The problem with this sort of government rule, as already implied by other commenters, is that it implies things that amount to a rehash of ``all the world is a vax'', or now ``all the world is a wintendo with a clueless moron behind it''. That sort of law gets really old, really fast, in several meanings of the word.
If you want to fix the OS, fine, force the OS vendor to finally get on with fixing their crap code. Don't force others to pay for it, either. Don't force essentially unrelated devices to patch up problems in crap OSes (or applications, or websites) either. Fix the OS instead, or ditch it and move on to something less resembling a rotten corpse. There are quite a few options even without counting anything with ``linux'' in it somewhere, though no need to discount it either.
If you want to fix the stupidity, you can go about it from two directions: Fixing the user by education is one.
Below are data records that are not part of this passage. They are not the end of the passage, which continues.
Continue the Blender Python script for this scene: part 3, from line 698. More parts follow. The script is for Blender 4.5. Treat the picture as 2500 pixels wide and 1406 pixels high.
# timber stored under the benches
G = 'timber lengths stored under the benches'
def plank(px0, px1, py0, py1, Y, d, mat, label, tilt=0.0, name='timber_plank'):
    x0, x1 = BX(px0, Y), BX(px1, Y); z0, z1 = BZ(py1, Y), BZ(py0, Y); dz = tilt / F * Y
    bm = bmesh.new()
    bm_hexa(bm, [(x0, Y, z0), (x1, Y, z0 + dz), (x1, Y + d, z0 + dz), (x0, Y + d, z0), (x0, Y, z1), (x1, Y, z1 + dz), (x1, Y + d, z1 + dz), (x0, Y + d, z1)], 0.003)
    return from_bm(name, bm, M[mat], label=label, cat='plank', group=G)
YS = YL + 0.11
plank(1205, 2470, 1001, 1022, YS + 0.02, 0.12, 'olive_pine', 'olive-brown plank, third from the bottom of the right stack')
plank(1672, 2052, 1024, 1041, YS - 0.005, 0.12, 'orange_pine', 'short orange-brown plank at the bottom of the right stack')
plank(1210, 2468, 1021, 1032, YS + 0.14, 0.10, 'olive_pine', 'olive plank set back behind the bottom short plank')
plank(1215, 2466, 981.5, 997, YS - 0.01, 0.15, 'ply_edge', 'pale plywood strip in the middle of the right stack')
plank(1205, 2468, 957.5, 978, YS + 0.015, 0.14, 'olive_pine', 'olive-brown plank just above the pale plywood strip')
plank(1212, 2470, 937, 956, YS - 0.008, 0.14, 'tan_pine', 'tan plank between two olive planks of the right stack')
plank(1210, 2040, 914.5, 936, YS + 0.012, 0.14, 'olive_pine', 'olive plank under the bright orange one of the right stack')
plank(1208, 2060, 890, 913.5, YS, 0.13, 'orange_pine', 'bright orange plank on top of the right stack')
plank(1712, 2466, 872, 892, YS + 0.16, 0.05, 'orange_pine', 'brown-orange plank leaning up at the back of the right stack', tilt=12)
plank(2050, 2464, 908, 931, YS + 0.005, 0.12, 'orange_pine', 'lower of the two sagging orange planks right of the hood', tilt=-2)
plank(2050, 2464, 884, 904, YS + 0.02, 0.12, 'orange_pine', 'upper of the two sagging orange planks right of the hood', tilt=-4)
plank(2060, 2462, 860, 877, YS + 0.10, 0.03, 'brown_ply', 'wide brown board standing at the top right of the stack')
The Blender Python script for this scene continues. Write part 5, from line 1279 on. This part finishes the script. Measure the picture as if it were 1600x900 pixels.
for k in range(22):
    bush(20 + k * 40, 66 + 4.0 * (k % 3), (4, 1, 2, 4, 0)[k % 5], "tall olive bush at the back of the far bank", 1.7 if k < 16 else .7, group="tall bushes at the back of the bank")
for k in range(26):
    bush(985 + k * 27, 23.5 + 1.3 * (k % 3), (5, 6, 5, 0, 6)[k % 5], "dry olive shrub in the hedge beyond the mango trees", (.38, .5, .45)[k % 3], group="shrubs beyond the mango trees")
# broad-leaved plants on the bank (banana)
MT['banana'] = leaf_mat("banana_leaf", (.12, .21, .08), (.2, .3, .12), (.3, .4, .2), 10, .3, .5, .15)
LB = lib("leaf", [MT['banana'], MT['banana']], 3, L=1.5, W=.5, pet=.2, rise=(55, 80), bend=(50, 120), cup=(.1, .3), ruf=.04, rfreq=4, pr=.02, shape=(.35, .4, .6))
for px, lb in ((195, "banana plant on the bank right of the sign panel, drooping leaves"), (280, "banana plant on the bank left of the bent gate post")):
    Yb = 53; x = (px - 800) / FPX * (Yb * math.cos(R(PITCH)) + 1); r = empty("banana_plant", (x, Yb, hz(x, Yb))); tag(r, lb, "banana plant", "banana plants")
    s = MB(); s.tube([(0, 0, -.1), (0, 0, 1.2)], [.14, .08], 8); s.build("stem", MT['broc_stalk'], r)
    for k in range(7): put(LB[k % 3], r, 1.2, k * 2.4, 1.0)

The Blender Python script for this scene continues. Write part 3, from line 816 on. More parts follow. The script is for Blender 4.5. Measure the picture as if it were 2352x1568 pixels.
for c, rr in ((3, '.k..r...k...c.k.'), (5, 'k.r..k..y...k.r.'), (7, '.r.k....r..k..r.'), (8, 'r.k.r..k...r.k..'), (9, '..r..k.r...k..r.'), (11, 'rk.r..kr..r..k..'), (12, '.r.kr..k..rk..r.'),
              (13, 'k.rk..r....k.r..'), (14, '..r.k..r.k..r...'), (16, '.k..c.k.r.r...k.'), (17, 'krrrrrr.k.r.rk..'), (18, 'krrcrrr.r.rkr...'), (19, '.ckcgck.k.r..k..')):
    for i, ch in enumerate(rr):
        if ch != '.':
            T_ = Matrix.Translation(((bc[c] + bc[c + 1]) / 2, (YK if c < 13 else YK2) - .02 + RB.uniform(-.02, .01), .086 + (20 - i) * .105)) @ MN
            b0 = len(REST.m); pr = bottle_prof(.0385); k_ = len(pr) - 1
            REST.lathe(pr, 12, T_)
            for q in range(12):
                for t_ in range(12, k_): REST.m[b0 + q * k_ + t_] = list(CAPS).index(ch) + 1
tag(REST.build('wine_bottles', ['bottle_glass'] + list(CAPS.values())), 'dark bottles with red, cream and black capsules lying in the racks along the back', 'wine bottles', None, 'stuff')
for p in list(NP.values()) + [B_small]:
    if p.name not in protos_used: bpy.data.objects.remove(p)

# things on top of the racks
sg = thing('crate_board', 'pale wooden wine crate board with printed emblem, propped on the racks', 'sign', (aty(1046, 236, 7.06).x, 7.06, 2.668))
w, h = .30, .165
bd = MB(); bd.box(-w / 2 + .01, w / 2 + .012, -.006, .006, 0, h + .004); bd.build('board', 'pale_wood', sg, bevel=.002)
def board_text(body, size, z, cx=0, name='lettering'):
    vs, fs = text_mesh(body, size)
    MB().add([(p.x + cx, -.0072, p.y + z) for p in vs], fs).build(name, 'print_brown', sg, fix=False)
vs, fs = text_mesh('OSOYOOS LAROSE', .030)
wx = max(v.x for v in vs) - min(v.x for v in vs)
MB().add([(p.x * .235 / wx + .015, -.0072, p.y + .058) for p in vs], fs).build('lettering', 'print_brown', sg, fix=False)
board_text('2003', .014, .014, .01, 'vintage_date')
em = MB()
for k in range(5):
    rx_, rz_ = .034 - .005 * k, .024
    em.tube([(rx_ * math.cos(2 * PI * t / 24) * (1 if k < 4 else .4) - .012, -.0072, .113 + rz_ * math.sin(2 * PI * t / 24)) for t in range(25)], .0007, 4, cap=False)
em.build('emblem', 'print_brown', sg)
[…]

Fixing the OS to have less a confusing design is another. You can't do all from just one side.* The main culprit vendor tried to, failed, then as time went on and they kept adding more layers of the same, their stuff became ever more confusing. Then they asked others to pay for it with a ``bug tax''. Uhm, no. Not even if they didn't sell their crap for a 90% margin and weren't sitting on several humongous sacks of cash.
Point is: Yes, you can do a lot. No, requiring all computers to adhere to safety rules that only apply to a subset is not the way. Putting that in law is shooting yourself in the foot with a bigger cannon, so don't do it.
Same with people. Might as well forbid stick drive because granny can't use it. That's not how it works. You make granny use an automatic, and leave the rest alone. If you can't imagine how that works, you have no business making laws.
* This is the ``the only intuitive interface is the nipple; everything else is learned'' argument, and it's false. The nipple isn't intuitive either. You can go a long way with methaphors, but you can't go all the way, and besides, the methaphors only work because that something else you're using for a methaphor has already been learned.